Это известие митингующие встретили радостными криками, которые не сочетались с зазвучавшей траурной музыкой. Затем сменявшие друг друга ораторы говорили о том, что родилось "наше славное прошлое в 1917 году, и все это время успешно внушало нам, что нельзя быть патриотом в стране нищих, взяточников, пьяниц и палачей". О том, что "совок" до сих пор "безраздельно властвовал над нашими душами". О том, что "прошлое проникло в нас самих в виде пьянства, наркомании, распущенности и бескультурья". И это тоже вызвало у слушателей бурю радости.

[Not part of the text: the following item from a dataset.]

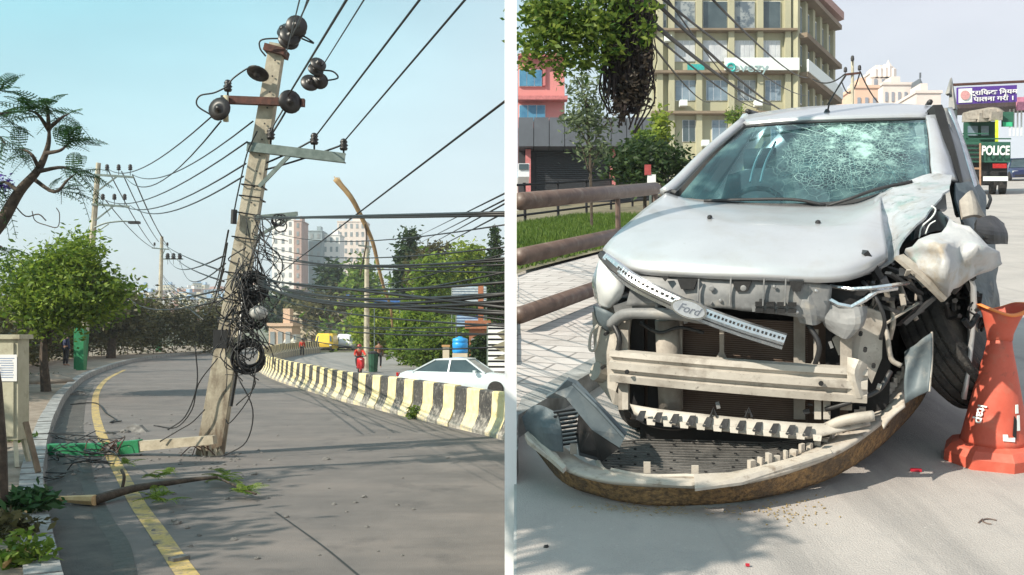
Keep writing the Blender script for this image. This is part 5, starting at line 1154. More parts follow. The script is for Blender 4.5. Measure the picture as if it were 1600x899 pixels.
# ---- the crashed car
O_ = PB(1155, 588, 4.5); O_.z = 0
vx = 1390; rr_ = RB @ ray(vx, hyB(vx)); AB = V(rr_.x, rr_.y, 0).normalized(); AR = V(AB.y, -AB.x, 0)
def C(px, py, a):            # pixel + distance behind the front beam -> street frame
    r = RB @ ray(px, py); t = (a + AB.dot(O_)) / AB.dot(r); return V(0, 0, HB) + r * t
def S(s, a, z): return O_ + AR * s + AB * a + V(0, 0, z)
def CR(rows): return [[C(*p) for p in r] for r in rows]
R3 = Matrix((AR, AB, V(0, 0, 1))).transposed()
def sbox(mb, s0, s1, a0, a1, z0, z1): return mb.box(S((s0 + s1) / 2, (a0 + a1) / 2, (z0 + z1) / 2), (abs(s1 - s0), abs(a1 - a0), abs(z1 - z0)), m=R3)
M_sil = mat('silver_paint', (.47, .48, .50), .30, c2=(.54, .55, .57), scale=2, bump=.03, metal=.4, coat=.4); overlay(M_sil, (.33, .31, .28), 70, .62, .70, .5); overlay(M_sil, (.40, .37, .33), 3.5, .50, .76, .55); overlay(M_sil, (.30, .29, .27), 1.6, .56, .70, .35, stretch=(.5, 3, 1))
M_crum = mat('scraped_silver', (.38, .40, .42), .42, c2=(.50, .51, .53), scale=4, bump=.25, bscale=25, metal=.3); overlay(M_crum, (.20, .33, .31), 7, .52, .66, .7); overlay(M_crum, (.30, .27, .22), 9, .50, .70, .7); overlay(M_crum, (.12, .13, .13), 26, .60, .68, .7)
M_wing = mat('dirty_torn_silver', (.38, .38, .39), .6, c2=(.50, .50, .50), scale=4, bump=.3, bscale=25, metal=.15); overlay(M_wing, (.34, .26, .16), 5, .54, .68, .7); overlay(M_wing, (.30, .42, .40), 9, .6, .70, .6)
M_beam = mat('beige_primer', (.38, .345, .30), .65, c2=(.54, .50, .445), scale=4, bump=.2, metal=.1); overlay(M_beam, (.16, .125, .10), 6, .56, .72, .7); overlay(M_beam, (.12, .10, .09), 40, .62, .68, .6)
M_pl = mat('grey_plastic_carrier', (.13, .135, .14), .55, c2=(.28, .28, .28), scale=5, bump=.1); overlay(M_pl, (.45, .40, .33), 8, .55, .7, .5)
M_bp = mat('black_plastic', (.018, .018, .02), .5, c2=(.04, .04, .042), scale=6, bump=.1); overlay(M_bp, (.22, .18, .14), 9, .60, .75, .5)
M_blk = mat('engine_black', (.01, .01, .011), .7, var=.3)
M_rad = mat('radiator', (.06, .035, .025), .7, c2=(.11, .07, .05), scale=5, bump=.1)
M_mud = mat('muddy_bumper', (.13, .085, .05), .9, c2=(.38, .23, .10), scale=42, bump=.9, bscale=90, lo=.38, hi=.62); overlay(M_mud, (.10, .075, .055), 3.2, .47, .58, .85)
M_bumpin = mat('dusty_bumper', (.42, .37, .31), .7, c2=(.54, .49, .43), scale=6, bump=.2); overlay(M_bumpin, (.22, .20, .18), 6, .48, .70, .65); overlay(M_bumpin, (.16, .11, .07), 14, .56, .70, .7)
M_bgrey = mat('blue_grey_plastic', (.06, .08, .095), .55, c2=(.13, .16, .175), scale=4, bump=.1); overlay(M_bgrey, (.35, .32, .28), 7, .58, .72, .5)
M_chr = mat('chrome', (.55, .56, .58), .22, c2=(.7, .7, .72), scale=20, bump=.1, metal=.9)
M_lens = mat('milky_lens', (.62, .64, .64), .18, c2=(.75, .76, .75), scale=4, bump=.05, coat=.6)
M_int = mat('interior_grey', (.03, .035, .04), .8, c2=(.07, .08, .085), scale=3); M_seat = mat('seat_cloth', (.06, .08, .09), .9, var=.2)
M_dusty = mat('dusty_metal', (.26, .23, .20), .8, c2=(.42, .38, .33), scale=7, bump=.3)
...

По традиции прошлого века, когда в Татьянин день предавались анафеме нелюбимые профессора и приват-доценты, нынешние студенты прощались навсегда с "ректорами-взяточниками, деканами-бюрократами и преподавателями-бездарностями". Но главным символическим покойником оказался обтянутый шелком муляж огромного черного таракана, неизбывного соседа студенчества по общаге. Его держали на руках крепкие высокие парни, и было заметно, что таракан тяжелый. С ним простились особенно трогательно. "Сколько раз длинными бессонными ночами вглядывался я в эти глаза,— надрывно произносил очередной оратор, указывая на шелкового монстра.— Сколько раз, просыпаясь от голодных судорог и допивая последний глоток молока, я чувствовал невозможный хруст в зубах и понимал, что хочу мяса!" Этот монолог был встречен волной понимания, заглушившей траурный марш оркестра. Другими символами прошлого были какие-то бледные чучела, которых студенты собирались кремировать. Чтобы, по их словам, "навсегда избавиться от заразы". Но сжечь пороки прошлого на костре запретило руководство парка "Сокольники", поэтому студенты похоронили их в гробу.
Обновленными и непорочными студенты вступят в новую жизнь в субботу и воскресенье в ночном клубе "Пятый элемент".